- **DATA PROVIDED**
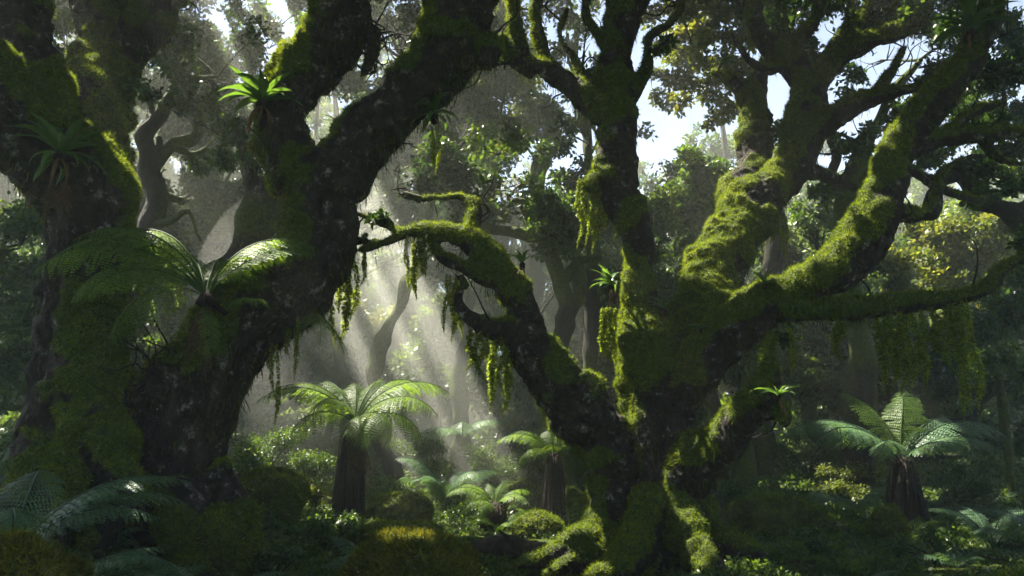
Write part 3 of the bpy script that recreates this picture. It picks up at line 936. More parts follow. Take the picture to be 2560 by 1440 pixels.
bg_tree('leafy_tree', 'broad dark tree filling the upper right behind the twisted limbs', 2150, 13.5, 38,
        [(1960, 60, 80), (2080, 40, 90), (2200, 150, 90), (2150, 340, 70), (2260, 300, 80), (2400, 300, 90), (2480, 180, 90), (2350, 120, 90), (2540, 60, 80), (2020, 180, 50), (2250, -20, 90), (2420, -10, 90), (2540, 280, 80), (2180, 430, 50), (1930, -20, 80), (2010, 110, 60), (2120, 250, 55), (2070, 150, 60), (2300, 220, 70), (2340, 390, 60), (2450, 400, 60), (2200, 60, 80), (2060, 480, 40), (1960, 330, 40)], L_,
        limbs=[[(2140, 1250, 13.5, 50), (2140, 900, 13.5, 40), (2120, 600, 13.5, 34), (2110, 470, 13.5, 28), (2160, 380, 13.5, 20), (2220, 250, 13.5, 14), (2300, 150, 13.5, 9)],
               [(2120, 520, 13.5, 20), (2080, 450, 13.5, 16), (2090, 380, 13.5, 12), (2060, 250, 13.5, 8)]])
bg_tree('gnarled_tree', 'crooked bare-armed tree at the right edge above the horizontal mossy arm', 2480, 11, 34,
        [(2520, 380, 70), (2440, 480, 50), (2560, 470, 60)], L_,
        limbs=[[(2620, 1300, 11, 46), (2610, 900, 11, 38), (2590, 640, 11, 32), (2540, 540, 11, 28), (2450, 500, 11, 24), (2400, 440, 11, 22), (2430, 410, 11, 18), (2480, 408, 11, 15), (2560, 430, 11, 12)],
               [(2450, 500, 11, 20), (2400, 440, 11, 16), (2340, 470, 11, 14), (2300, 540, 11, 10)], [(2420, 480, 11, 16), (2480, 520, 11, 15), (2600, 500, 11, 12)]])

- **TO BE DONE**
Copy all the lines of data exactly as they appear, dropping any images.

- **SOLUTION FOR THIS TASK**
Write part 3 of the bpy script that recreates this picture. It picks up at line 936. More parts follow. Take the picture to be 2560 by 1440 pixels.
bg_tree('leafy_tree', 'broad dark tree filling the upper right behind the twisted limbs', 2150, 13.5, 38,
        [(1960, 60, 80), (2080, 40, 90), (2200, 150, 90), (2150, 340, 70), (2260, 300, 80), (2400, 300, 90), (2480, 180, 90), (2350, 120, 90), (2540, 60, 80), (2020, 180, 50), (2250, -20, 90), (2420, -10, 90), (2540, 280, 80), (2180, 430, 50), (1930, -20, 80), (2010, 110, 60), (2120, 250, 55), (2070, 150, 60), (2300, 220, 70), (2340, 390, 60), (2450, 400, 60), (2200, 60, 80), (2060, 480, 40), (1960, 330, 40)], L_,
        limbs=[[(2140, 1250, 13.5, 50), (2140, 900, 13.5, 40), (2120, 600, 13.5, 34), (2110, 470, 13.5, 28), (2160, 380, 13.5, 20), (2220, 250, 13.5, 14), (2300, 150, 13.5, 9)],
               [(2120, 520, 13.5, 20), (2080, 450, 13.5, 16), (2090, 380, 13.5, 12), (2060, 250, 13.5, 8)]])
bg_tree('gnarled_tree', 'crooked bare-armed tree at the right edge above the horizontal mossy arm', 2480, 11, 34,
        [(2520, 380, 70), (2440, 480, 50), (2560, 470, 60)], L_,
        limbs=[[(2620, 1300, 11, 46), (2610, 900, 11, 38), (2590, 640, 11, 32), (2540, 540, 11, 28), (2450, 500, 11, 24), (2400, 440, 11, 22), (2430, 410, 11, 18), (2480, 408, 11, 15), (2560, 430, 11, 12)],
               [(2450, 500, 11, 20), (2400, 440, 11, 16), (2340, 470, 11, 14), (2300, 540, 11, 10)], [(2420, 480, 11, 16), (2480, 520, 11, 15), (2600, 500, 11, 12)]])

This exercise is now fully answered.